Günümüzde, bin dokuz yüzlerin ortalarında doğmuş olanlar ihtiyar, sonlarında doğanlar ise orta yaşlı sayılıyor. İki binin başlarında doğmuş olanlar ise, artık gençliğin zirvesinde. Öyleyse, ihtiyar ve orta yaşlıların iki binli yılların ilk çeyreğinin sunduğu manzaraya dair gördüklerini söylemesi, gençlerin görüşlerine önemli katkılar yapabilir. Çünkü daha farklı zamanları görmüş gözlerin, şimdiki zamandan başkasına şahit olmamışlar için tasvir edecekleri çok şey vardır.

Aristoteles, bize, bir şeyi hakikaten anlamak için, o şeyi var kılan nedenleri bilmek gerektiğini söyler. Şüphesiz bu düstur, içinde yaşadığımız zamanda meydana gelen hadiseleri anlamak ve değerlendirmek konusunda da geçerlidir. Fakat ‘âhir zaman’ derken bahis mevzuu olan şey ‘insanî’ eylemler ve davranışlar olduğundan seçme hürriyetine sahip yegâne varlık olan ‘insan’ın tercihlerini dikkate almak gereklidir. Dolayısıyla dünyanın ve insanlığın bugünkü halini değerlendirirken domino taşlarının birbirlerini devirmesindeki gibi karşı konulmaz biçimde ilerleyip teşekkül eden bir vasattan ziyade, birbiriyle iç içe geçmiş temel ve radikal tercih ve yönelimlerin meydana getirdiği bir manzaraya baktığımızı unutmamak icap etmektedir.

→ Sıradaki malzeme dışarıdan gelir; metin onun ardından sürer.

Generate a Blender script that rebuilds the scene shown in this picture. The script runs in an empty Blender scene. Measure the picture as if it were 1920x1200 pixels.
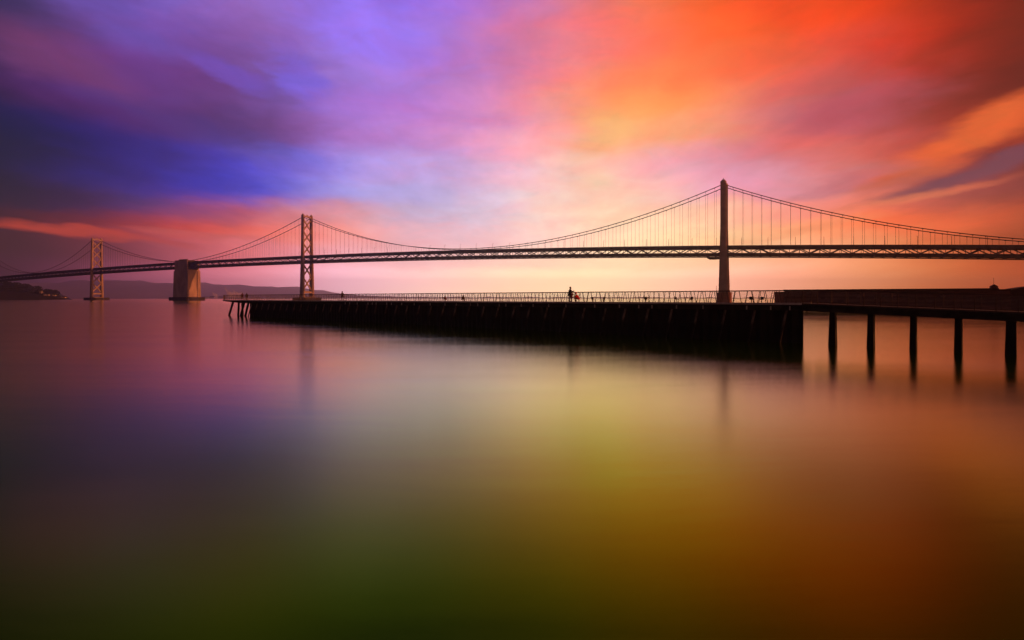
import bpy, math, random
import numpy as np
from mathutils import Vector
random.seed(7)
SC = bpy.context.scene
COL = SC.collection
R = math.radians

# ------------------------------------------------------------------ camera
EYE = 5.0            # eye height above the water, metres
FPX = 1008.0         # focal length for a 1920 px wide picture
cd = bpy.data.cameras.new('camera'); cam = bpy.data.objects.new('camera', cd); COL.objects.link(cam)
cam.location = (0, 0, EYE); cam.rotation_euler = (R(90), 0, 0)
cd.sensor_width = 36.0; cd.lens = 36.0 * FPX / 1920.0
cd.shift_y = -41.0 / 1920.0
cd.clip_start = 0.1; cd.clip_end = 60000
SC.camera = cam
SC.render.resolution_x = 1024; SC.render.resolution_y = 640
SC.view_settings.view_transform = 'Standard'; SC.view_settings.look = 'None'
SC.view_settings.exposure = 0.0; SC.view_settings.gamma = 1.0

# ------------------------------------------------------------------ sky
SUN_DIR = Vector((0.92, -0.393, 0)).normalized(); SUN_EL = 9.0
SUN_AZ = math.atan2(SUN_DIR.x, SUN_DIR.y)

# colours of the evening clouds (sRGB) on a chart of columns / rows
SKY_X = [0, 160, 320, 480, 640, 800, 960, 1120, 1280, 1440, 1600, 1760, 1920]
SKY = {
0:[(35,28,63),(95,67,133),(134,97,201),(166,118,205),(150,115,232),(159,115,258),(204,121,217),(243,133,145),(277,120,59),(245,83,31),(235,64,6),(140,31,6),(95,26,4)],
60:[(17,20,49),(102,67,150),(114,70,161),(130,83,162),(151,118,248),(167,116,214),(201,118,159),(252,117,112),(267,110,56),(259,78,22),(228,50,9),(201,47,4),(88,22,4)],
120:[(18,10,41),(106,39,91),(105,57,145),(117,74,148),(162,119,208),(175,119,194),(231,124,148),(261,128,82),(262,117,66),(231,92,60),(177,91,83),(190,50,31),(97,21,4)],
180:[(7,4,52),(77,26,89),(104,45,104),(93,55,119),(148,108,204),(180,116,193),(220,137,176),(249,144,105),(255,146,75),(232,113,96),(179,77,85),(127,43,31),(61,14,7)],
240:[(4,4,33),(26,10,108),(62,38,112),(86,50,105),(161,94,177),(182,113,202),(240,148,177),(254,157,90),(245,160,80),(223,124,111),(162,80,99),(178,60,42),(160,52,12)],
300:[(4,4,20),(17,7,78),(40,39,148),(77,72,207),(169,138,223),(213,163,207),(246,177,179),(247,182,160),(228,157,163),(203,110,121),(221,95,65),(150,50,35),(88,28,23)],
350:[(23,4,29),(29,9,72),(42,32,136),(55,71,200),(154,160,240),(182,156,215),(224,192,211),(252,214,182),(224,139,183),(218,151,171),(180,103,95),(87,48,74),(86,40,45)],
400:[(17,4,16),(57,13,37),(77,44,83),(188,79,69),(200,150,161),(169,164,200),(216,189,198),(244,195,161),(259,198,163),(242,145,127),(240,124,89),(239,102,63),(162,64,33)],
430:[(55,4,4),(123,21,13),(158,42,26),(218,79,44),(251,151,120),(199,155,167),(225,184,189),(260,222,184),(247,211,154),(256,181,123),(254,123,70),(212,82,33),(113,45,24)],
460:[(39,4,8),(85,22,28),(141,52,53),(203,86,74),(236,146,141),(229,170,171),(238,185,182),(255,215,176),(248,210,155),(246,182,129),(233,140,87),(188,87,39),(117,42,19)],
510:[(33,4,13),(86,28,45),(159,74,89),(213,120,129),(226,167,180),(241,185,177),(248,199,160),(249,212,163),(249,193,160),(234,159,132),(212,137,92),(179,87,34),(139,41,12)],
556:[(39,7,20),(83,36,56),(145,81,98),(189,117,130),(216,163,171),(244,196,174),(249,204,160),(249,211,162),(249,187,156),(233,158,127),(210,132,83),(180,88,34),(141,41,11)]}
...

Sonuçta bugün düne ve dün de evvelki güne, ‘zaman’ adını verdiğimiz görünmez ama her şeyde kendisini gösteren metafizik bir bağla merbuttur. İşte bu nedenledir ki yirmi birinci asrın ilk çeyreğinde yaşadığımız dünyayı ancak birkaç adım öncesinde zuhur etmiş temel tercih ve yönelimleri hatırlayarak anlayabiliriz.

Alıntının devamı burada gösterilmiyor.